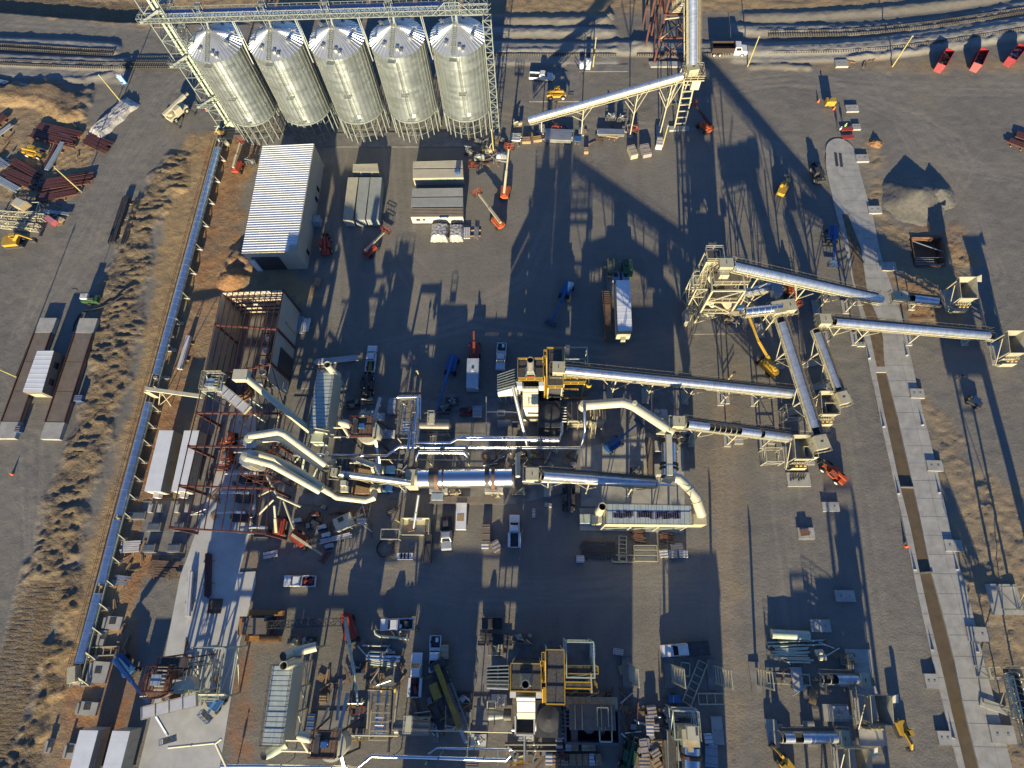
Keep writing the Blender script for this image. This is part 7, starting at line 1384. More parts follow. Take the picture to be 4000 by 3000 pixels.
CR = [('wrapped crate at the top of the two stacked by the gravel yard', 14, 1205, 1165, 1.5, 1.6, 1.0, wrapm, .1), ('wrapped crate directly under the topmost wrapped one', 14, 1188, 1235, 1.4, 1.4, .9, wrapm, 0), ('wrapped crate tilted beside the blue machine', 14, 1348, 1172, 1.5, 1.5, .9, wrapm, .5), ('wrapped long crate left of its twin behind the cream box tower', 14, 1455, 1180, 1.8, 1.4, 1, wrapm, 0), ('wrapped long crate right of its twin behind the cream box tower', 14, 1545, 1182, 1.8, 1.4, 1, wrapm, 0), ('white gridded pallet box beside the concrete pad', 14, 1190, 1325, 1.2, 1.6, .9, white, 0), ('blue-grey pallet box touching the white gridded one', 14, 1240, 1305, 1.1, 1.2, .8, bluel, 0), ('crate with three white discs near the green telehandler', 14, 1248, 1455, 1.9, 1.5, .7, cardb, 0), ('wrapped tall goods next to the green telehandler', 14, 1140, 1480, 1.2, 2.6, .8, wrapm, .1), ('wrapped crate lower right of the green telehandler', 14, 1240, 1530, 1.5, 1.4, .9, wrapm, .5), ('wide wrapped pallet at the bottom beside the telehandler', 14, 1142, 1603, 1.7, 1.5, .7, wrapm, 0), ('brown wrapped pallet at the bottom, tilted', 14, 1252, 1615, 1.3, 1.8, .8, cardb, .5), ('white goods bag right of the lower drum', 14, 1695, 1410, 1.3, 1.6, .8, white, .1), ('long blue-grey and white crate right of the lower drum', 14, 1720, 1550, 2.0, 3.2, .8, bluel, -.1)]
for k, x in enumerate((408, 490, 543, 630, 690)): CR.append((['white box first in the upper crate row by the dark pipes', 'pale box second in the upper crate row', 'cardboard crate third in the upper crate row', 'yellow-slatted crate fourth in the upper crate row', 'dark cardboard crate last in the upper crate row'][k], 14, x, 1450, 1.1, 1.9, .8, [white, lgrey, cardb, tan, cardb][k], 0))
for k, x in enumerate((320, 385, 455, 525, 580, 635, 690, 742)): CR.append((['white open crate first in the lower crate row', 'small brown crate second in the lower crate row', 'slatted crate third in the lower crate row', 'cardboard crate fourth in the lower crate row', 'cardboard crate fifth in the lower crate row', 'cardboard crate sixth in the lower crate row', 'white-framed crate seventh in the lower crate row', 'tilted brown crate last in the lower crate row'][k], 14, x, 1582, 1.15, 1.6, .8, [white, cardb, tan, cardb, cardb, cardb, white, cardb][k], .2 if k == 7 else 0))
CR += [('open timber crate left of the silver purlins', 2, 125, 1210, 2.0, 1.6, .7, wood, 0), ('timber crate between the open one and the silver purlins', 2, 218, 1200, 2.0, 1.4, .7, wood, .15), ('timber box among the gear right of the blue bars', 2, 640, 1300, 1.0, 1.4, .8, wood, 0), ('silver-topped white box below the drum walkway', 9, 1980, 1385, 1.3, 1.6, .7, white, 0), ('dark tall pallet stack above the silver-topped box', 9, 1988, 1300, 1.5, 3.6, .9, browns, 0), ('grey scrap-filled box beside the silver-topped box', 9, 2075, 1400, 1.6, 1.9, .7, wrapm, .5), ('small white crate beside the walkway of the stained filter', 10, 315, 1045, 1.4, .7, .5, white, -.2), ('small grey crate above the service truck', 10, 188, 1115, .6, 1.7, .6, lgrey, 0), ('white tote tank by the small crane arm', 10, 590, 1512, 1.4, 1.2, 1.0, white, 0), ('white wrapped sack pallet left of the blue-edged pair', 10, 1310, 1465, 1.4, 1.4, .8, white, .1), ('blue-edged white box pallet, left of the pair', 10, 1390, 1470, 1.5, 1.4, .9, bluel, 0), ('blue-edged white box pallet, right of the pair', 10, 1478, 1468, 1.5, 1.3, .9, white, 0), ('flat grey sheet lying above the blue-edged boxes', 10, 1422, 1408, 2.3, 1.2, .15, lgrey, .1), ('pale blue tank cover on the concrete pad by the separator', 9, 1178, 190, 1.5, 3.1, 1.4, bluel, -.05), ('grey square cover on the concrete pad by the burner', 9, 1912, 240, 1.8, 2.2, 1.0, bluel, 0), ('white small box in the yard corner by the lower furnace', 14, 697, 650, .9, 1.9, .6, white, 0), ('white small skid box on the open road', 14, 918, 655, 1.7, 1.0, .6, lgrey, -.15), ('cardboard sheet beside the first bare ladder frame', 14, 945, 812, .9, 1.5, .12, cardb, .3), ('dark red box near the lower furnace pad', 14, 845, 1050, .7, 1.6, .5, rust, .3), ('wooden box at the shed interior side of the warehouse', 5, 530, 780, 1.1, 1.9, .8, cardb, -.2), ('beige trailer box tipped by the conveyor bent', 2, 1042, 1310, 1.7, 3.0, 1.4, cb_, .25), ('crumpled grey load next to the beige trailer box', 2, 1155, 1300, 2.0, 3.2, 1.1, wrapm, .2), ('pale grey cabinet at the foot of the yellow pole', 2, 1275, 1235, 1.5, 2.4, 1.5, lgrey, -.2), ('dark blue bin beside the near truck scale', 8, 165, 390, 1.0, 1.3, 1.0, blue, 0), ('dark bin on the spoil bank edge', 8, 685, 125, 1.6, 1.3, .9, blue, 0), ('two-tone cardboard box on the lower filter road', 13, 580, 1060, 1.2, 1.2, .4, cardb, 0), ('blue compressor box beside the lower bag filter', 13, 478, 1258, 1.2, 2.4, 1.0, blue, 0), ('blue compressor box at the bottom edge pipes', 13, 1870, 1622, 1.8, 1.0, 1.0, blue, 0), ('tan crate north of the yellow crane truck', 13, 1630, 655, 1.3, 2.2, 1.1, tan, 0), ('concrete cabinet left of the drum, white lid', 9, 915, 1180, 1.6, .9, 1.2, white, 0)]
for c in CR: crate(c[0], c[1], c[2], c[3], c[4], c[5], c[6], c[7], c[8])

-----

* AIM *
Copy the material above in full and exactly, skipping pictures.

* TASK SOLUTION *
Keep writing the Blender script for this image. This is part 7, starting at line 1384. More parts follow. Take the picture to be 4000 by 3000 pixels.
CR = [('wrapped crate at the top of the two stacked by the gravel yard', 14, 1205, 1165, 1.5, 1.6, 1.0, wrapm, .1), ('wrapped crate directly under the topmost wrapped one', 14, 1188, 1235, 1.4, 1.4, .9, wrapm, 0), ('wrapped crate tilted beside the blue machine', 14, 1348, 1172, 1.5, 1.5, .9, wrapm, .5), ('wrapped long crate left of its twin behind the cream box tower', 14, 1455, 1180, 1.8, 1.4, 1, wrapm, 0), ('wrapped long crate right of its twin behind the cream box tower', 14, 1545, 1182, 1.8, 1.4, 1, wrapm, 0), ('white gridded pallet box beside the concrete pad', 14, 1190, 1325, 1.2, 1.6, .9, white, 0), ('blue-grey pallet box touching the white gridded one', 14, 1240, 1305, 1.1, 1.2, .8, bluel, 0), ('crate with three white discs near the green telehandler', 14, 1248, 1455, 1.9, 1.5, .7, cardb, 0), ('wrapped tall goods next to the green telehandler', 14, 1140, 1480, 1.2, 2.6, .8, wrapm, .1), ('wrapped crate lower right of the green telehandler', 14, 1240, 1530, 1.5, 1.4, .9, wrapm, .5), ('wide wrapped pallet at the bottom beside the telehandler', 14, 1142, 1603, 1.7, 1.5, .7, wrapm, 0), ('brown wrapped pallet at the bottom, tilted', 14, 1252, 1615, 1.3, 1.8, .8, cardb, .5), ('white goods bag right of the lower drum', 14, 1695, 1410, 1.3, 1.6, .8, white, .1), ('long blue-grey and white crate right of the lower drum', 14, 1720, 1550, 2.0, 3.2, .8, bluel, -.1)]
for k, x in enumerate((408, 490, 543, 630, 690)): CR.append((['white box first in the upper crate row by the dark pipes', 'pale box second in the upper crate row', 'cardboard crate third in the upper crate row', 'yellow-slatted crate fourth in the upper crate row', 'dark cardboard crate last in the upper crate row'][k], 14, x, 1450, 1.1, 1.9, .8, [white, lgrey, cardb, tan, cardb][k], 0))
for k, x in enumerate((320, 385, 455, 525, 580, 635, 690, 742)): CR.append((['white open crate first in the lower crate row', 'small brown crate second in the lower crate row', 'slatted crate third in the lower crate row', 'cardboard crate fourth in the lower crate row', 'cardboard crate fifth in the lower crate row', 'cardboard crate sixth in the lower crate row', 'white-framed crate seventh in the lower crate row', 'tilted brown crate last in the lower crate row'][k], 14, x, 1582, 1.15, 1.6, .8, [white, cardb, tan, cardb, cardb, cardb, white, cardb][k], .2 if k == 7 else 0))
CR += [('open timber crate left of the silver purlins', 2, 125, 1210, 2.0, 1.6, .7, wood, 0), ('timber crate between the open one and the silver purlins', 2, 218, 1200, 2.0, 1.4, .7, wood, .15), ('timber box among the gear right of the blue bars', 2, 640, 1300, 1.0, 1.4, .8, wood, 0), ('silver-topped white box below the drum walkway', 9, 1980, 1385, 1.3, 1.6, .7, white, 0), ('dark tall pallet stack above the silver-topped box', 9, 1988, 1300, 1.5, 3.6, .9, browns, 0), ('grey scrap-filled box beside the silver-topped box', 9, 2075, 1400, 1.6, 1.9, .7, wrapm, .5), ('small white crate beside the walkway of the stained filter', 10, 315, 1045, 1.4, .7, .5, white, -.2), ('small grey crate above the service truck', 10, 188, 1115, .6, 1.7, .6, lgrey, 0), ('white tote tank by the small crane arm', 10, 590, 1512, 1.4, 1.2, 1.0, white, 0), ('white wrapped sack pallet left of the blue-edged pair', 10, 1310, 1465, 1.4, 1.4, .8, white, .1), ('blue-edged white box pallet, left of the pair', 10, 1390, 1470, 1.5, 1.4, .9, bluel, 0), ('blue-edged white box pallet, right of the pair', 10, 1478, 1468, 1.5, 1.3, .9, white, 0), ('flat grey sheet lying above the blue-edged boxes', 10, 1422, 1408, 2.3, 1.2, .15, lgrey, .1), ('pale blue tank cover on the concrete pad by the separator', 9, 1178, 190, 1.5, 3.1, 1.4, bluel, -.05), ('grey square cover on the concrete pad by the burner', 9, 1912, 240, 1.8, 2.2, 1.0, bluel, 0), ('white small box in the yard corner by the lower furnace', 14, 697, 650, .9, 1.9, .6, white, 0), ('white small skid box on the open road', 14, 918, 655, 1.7, 1.0, .6, lgrey, -.15), ('cardboard sheet beside the first bare ladder frame', 14, 945, 812, .9, 1.5, .12, cardb, .3), ('dark red box near the lower furnace pad', 14, 845, 1050, .7, 1.6, .5, rust, .3), ('wooden box at the shed interior side of the warehouse', 5, 530, 780, 1.1, 1.9, .8, cardb, -.2), ('beige trailer box tipped by the conveyor bent', 2, 1042, 1310, 1.7, 3.0, 1.4, cb_, .25), ('crumpled grey load next to the beige trailer box', 2, 1155, 1300, 2.0, 3.2, 1.1, wrapm, .2), ('pale grey cabinet at the foot of the yellow pole', 2, 1275, 1235, 1.5, 2.4, 1.5, lgrey, -.2), ('dark blue bin beside the near truck scale', 8, 165, 390, 1.0, 1.3, 1.0, blue, 0), ('dark bin on the spoil bank edge', 8, 685, 125, 1.6, 1.3, .9, blue, 0), ('two-tone cardboard box on the lower filter road', 13, 580, 1060, 1.2, 1.2, .4, cardb, 0), ('blue compressor box beside the lower bag filter', 13, 478, 1258, 1.2, 2.4, 1.0, blue, 0), ('blue compressor box at the bottom edge pipes', 13, 1870, 1622, 1.8, 1.0, 1.0, blue, 0), ('tan crate north of the yellow crane truck', 13, 1630, 655, 1.3, 2.2, 1.1, tan, 0), ('concrete cabinet left of the drum, white lid', 9, 915, 1180, 1.6, .9, 1.2, white, 0)]
for c in CR: crate(c[0], c[1], c[2], c[3], c[4], c[5], c[6], c[7], c[8])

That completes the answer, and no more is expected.